Atalay, İş Sağlığı ve Güvenliği Haftası dolayısıyla yayımladığı mesajında, iş sağlığı ve güvenliğinin çalışma hayatının en temel konularının başında geldiğini, işçilerin çalışma koşullarından kaynaklanan risklerden korunması, kendilerine uygun işlere yerleştirilmesinin öncelikli hususlar olduğunu vurguladı.
Yaşanan iş kazalarının, ağır ihmalin, emek maliyetini düşük tutarak rekabeti ve karlılığı sağlama isteğinin, eğitimsizliğin, denetimsizliğin ve yaptırım eksikliğinin sonucunda meydana geldiğine dikkati çeken Atalay, şu değerlendirmelerde bulundu:
"Ülkemizdeki iş yerlerinin ağırlıklı bölümü insana yakışır, elverişli çalışma koşullarına sahip değildir, güvenli ve sağlıklı ortamlardan uzaktır. İş sağlığı ve güvenliği sorunları ve çözüm yolları, bir sistem bütünlüğü içinde ele alınmalıdır. İstihdam biçimlerinden eğitim politikalarına, sendikal örgütlenmeden iş yeri denetimlerine, koruyucu sağlık politikalarından ilgili mevzuatın uygulanmasına ve yasal-idari yaptırımlara kadar konunun bütüncül çerçevede ele alınması büyük önem taşımaktadır."
Atalay, 2012'de yürürlüğe giren 6331 sayılı İş Sağlığı ve Güvenliği Kanunu'nda kamu-özel sektör ayrımının ortadan kaldırılarak, işle ilgili sağlık ve güvenliği sağlamanın işverenin temel yükümlülüğü kabul edildiğini hatırlattı.
Kanunda yapılan düzenlemelerin işçi sağlığı ve iş güvenliği için önemli olduğunu ancak bunların büyük bölümünün sadece belli bir sayıda işçi istihdam eden, kurumsallaşmış ve sendikal örgütlülüğün olduğu iş yerlerinde tam anlamıyla uygulanabildiğini bildiren Atalay, şunları kaydetti:
"Ülkemizde faaliyette olan işletmelerin yüzde 98’i küçük ve orta ölçekli işletmelerden oluşmaktadır. Bu işletmelerde sendikal örgütlülük de çoğu zaman mümkün olamamaktadır. KOBİ olarak tanımlanan işletmeler kanunda yer alan düzenlemeleri maliyet gerekçesiyle uygulamaktan kaçınmaktadır. İşçi sağlığı ve iş güvenliği kurallarına uyma yetkinliğinde olmamalarıyla birlikte denetimleri de yetersizdir."

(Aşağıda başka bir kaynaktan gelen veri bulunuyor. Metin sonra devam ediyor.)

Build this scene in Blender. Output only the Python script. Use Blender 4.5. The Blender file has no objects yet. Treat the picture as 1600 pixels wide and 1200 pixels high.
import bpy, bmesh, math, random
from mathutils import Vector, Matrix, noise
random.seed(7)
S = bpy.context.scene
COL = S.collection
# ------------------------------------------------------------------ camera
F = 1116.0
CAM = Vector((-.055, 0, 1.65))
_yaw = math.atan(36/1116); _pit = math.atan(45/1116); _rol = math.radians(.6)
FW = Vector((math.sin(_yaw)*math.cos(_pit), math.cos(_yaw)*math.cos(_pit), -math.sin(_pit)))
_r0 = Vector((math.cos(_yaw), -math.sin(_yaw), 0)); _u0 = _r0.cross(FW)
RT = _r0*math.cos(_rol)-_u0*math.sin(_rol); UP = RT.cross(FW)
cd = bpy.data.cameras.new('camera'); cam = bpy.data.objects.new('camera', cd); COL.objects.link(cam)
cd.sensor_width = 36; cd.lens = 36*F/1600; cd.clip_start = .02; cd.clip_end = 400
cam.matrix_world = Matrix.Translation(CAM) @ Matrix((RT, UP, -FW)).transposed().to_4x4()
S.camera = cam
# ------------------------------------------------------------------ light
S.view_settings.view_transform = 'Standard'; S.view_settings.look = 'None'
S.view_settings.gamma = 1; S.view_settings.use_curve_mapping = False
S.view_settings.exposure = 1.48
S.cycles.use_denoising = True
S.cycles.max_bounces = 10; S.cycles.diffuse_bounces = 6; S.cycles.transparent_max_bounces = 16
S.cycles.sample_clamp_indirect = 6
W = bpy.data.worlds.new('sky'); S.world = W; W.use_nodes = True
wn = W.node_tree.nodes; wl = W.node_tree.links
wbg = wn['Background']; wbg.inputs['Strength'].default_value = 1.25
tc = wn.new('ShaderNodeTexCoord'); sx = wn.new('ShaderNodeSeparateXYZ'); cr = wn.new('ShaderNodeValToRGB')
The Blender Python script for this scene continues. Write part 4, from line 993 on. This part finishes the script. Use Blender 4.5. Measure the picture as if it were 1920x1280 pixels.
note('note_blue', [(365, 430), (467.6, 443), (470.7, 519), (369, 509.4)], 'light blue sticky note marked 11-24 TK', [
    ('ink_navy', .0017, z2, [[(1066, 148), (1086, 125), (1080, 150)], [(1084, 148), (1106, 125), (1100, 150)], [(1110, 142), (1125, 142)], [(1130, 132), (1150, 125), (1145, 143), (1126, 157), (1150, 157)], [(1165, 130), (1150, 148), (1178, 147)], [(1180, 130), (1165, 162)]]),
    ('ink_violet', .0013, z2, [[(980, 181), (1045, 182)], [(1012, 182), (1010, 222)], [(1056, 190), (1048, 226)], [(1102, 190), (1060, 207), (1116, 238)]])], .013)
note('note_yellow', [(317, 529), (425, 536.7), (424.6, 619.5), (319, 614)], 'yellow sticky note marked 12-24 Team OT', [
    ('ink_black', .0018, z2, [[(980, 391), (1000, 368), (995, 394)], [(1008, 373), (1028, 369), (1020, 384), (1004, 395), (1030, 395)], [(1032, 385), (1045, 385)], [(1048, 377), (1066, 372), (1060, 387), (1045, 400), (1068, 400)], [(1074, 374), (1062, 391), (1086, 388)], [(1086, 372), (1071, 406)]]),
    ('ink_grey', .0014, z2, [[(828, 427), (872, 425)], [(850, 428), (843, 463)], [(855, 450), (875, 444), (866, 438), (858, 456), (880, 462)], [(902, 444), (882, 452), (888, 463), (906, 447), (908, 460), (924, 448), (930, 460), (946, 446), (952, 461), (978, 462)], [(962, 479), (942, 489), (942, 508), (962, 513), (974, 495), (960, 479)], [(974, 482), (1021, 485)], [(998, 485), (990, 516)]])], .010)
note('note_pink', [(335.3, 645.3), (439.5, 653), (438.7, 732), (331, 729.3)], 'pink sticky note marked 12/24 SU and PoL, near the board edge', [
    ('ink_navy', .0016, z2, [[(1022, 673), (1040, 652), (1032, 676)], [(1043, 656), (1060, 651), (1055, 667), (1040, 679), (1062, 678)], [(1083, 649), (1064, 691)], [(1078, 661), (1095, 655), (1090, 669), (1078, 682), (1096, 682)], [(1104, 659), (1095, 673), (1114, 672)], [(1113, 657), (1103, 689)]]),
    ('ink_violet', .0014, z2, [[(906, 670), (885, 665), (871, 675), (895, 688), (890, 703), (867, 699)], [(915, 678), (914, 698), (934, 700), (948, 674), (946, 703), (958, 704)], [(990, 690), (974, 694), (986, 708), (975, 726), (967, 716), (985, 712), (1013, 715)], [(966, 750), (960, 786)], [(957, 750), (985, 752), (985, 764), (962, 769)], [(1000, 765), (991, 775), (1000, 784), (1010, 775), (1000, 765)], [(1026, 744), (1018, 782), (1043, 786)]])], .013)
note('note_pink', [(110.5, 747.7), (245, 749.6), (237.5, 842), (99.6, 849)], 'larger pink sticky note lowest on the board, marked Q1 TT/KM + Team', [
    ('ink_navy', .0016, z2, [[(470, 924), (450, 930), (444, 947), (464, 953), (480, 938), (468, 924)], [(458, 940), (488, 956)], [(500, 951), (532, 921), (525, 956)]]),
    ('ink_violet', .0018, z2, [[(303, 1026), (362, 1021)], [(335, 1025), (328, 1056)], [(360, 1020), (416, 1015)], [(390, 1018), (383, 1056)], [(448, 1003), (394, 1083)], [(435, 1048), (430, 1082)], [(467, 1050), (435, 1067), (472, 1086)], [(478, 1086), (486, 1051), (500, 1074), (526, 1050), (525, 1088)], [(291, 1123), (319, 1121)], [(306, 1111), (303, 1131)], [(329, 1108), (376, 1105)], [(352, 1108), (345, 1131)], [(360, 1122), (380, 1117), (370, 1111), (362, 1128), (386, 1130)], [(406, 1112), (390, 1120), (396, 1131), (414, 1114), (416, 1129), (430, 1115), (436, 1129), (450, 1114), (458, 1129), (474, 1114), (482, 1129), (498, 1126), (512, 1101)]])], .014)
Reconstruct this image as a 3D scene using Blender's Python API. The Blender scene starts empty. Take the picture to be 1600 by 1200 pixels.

"Kovid-19'a karşı koruma sağlanmalı"
Bütün dünyada etkisi devam eden Kovid-19 salgını nedeniyle birçok işletmenin faaliyetini durdurduğunu, salgının yayılmasını yavaşlatmak için getirilen sınırlandırmaların bu ay içinde aşamalı kaldırılmaya başlanacağını hatırlatan Atalay, "Özellikle sınırlandırmaların kalkmaya başlayacağı bu dönemde koronavirüs ile ilgili iş yeri özelindeki tehlikelerin belirlenmesi, ayrı bir risk değerlendirmesinin yapılması veya mevcut risk değerlendirmesinin güncellenmesi gerekmektedir." ifadelerini kullandı.
Genel Başkan Atalay, şu değerlendirme bulundu:
"İş yerlerinde maruziyetin azaltılması için özellikle yemekhane ve dinlenme alanlarında, sosyal mesafenin artırılmasına ilişkin önlemlerin belirlenmesi, ayrıca işçilere verilmek üzere koronavirüse karşı koruma sağlamaya uygun ve yeterli sayıda kişisel koruyucu donanım temin edilmesi gerekmektedir. İş yerlerinde bu önlemlere uyulması için denetimlerin yapılması ve kesinlikle idari ceza yaptırımlarının uygulanması gerekmektedir. Ancak yaptırımlar gözden geçirilmeli ve caydırıcı bir seviyede olmalıdır.
Geçmişte birçok işletmede ekonominin daraldığı dönemlerde maliyetleri azaltmak için işçi sağlığı, iş güvenliği önlemlerinin ikinci plana bırakıldığı bilinmektedir. Aynı tutumun işletmelerin açılmaya başladığı önümüzdeki dönemde devam etmesi halinde koronavirüs salgını çok daha hızlı yayılma gösterecektir. Bu nedenle işletmelerde sosyal mesafeye dikkat edilmesi ve nitelikli kişisel koruyucu donanımların işçilere dağıtılması büyük önem taşımaktadır. Bu konuda işverenlere önemli sorumluluk düşmektedir."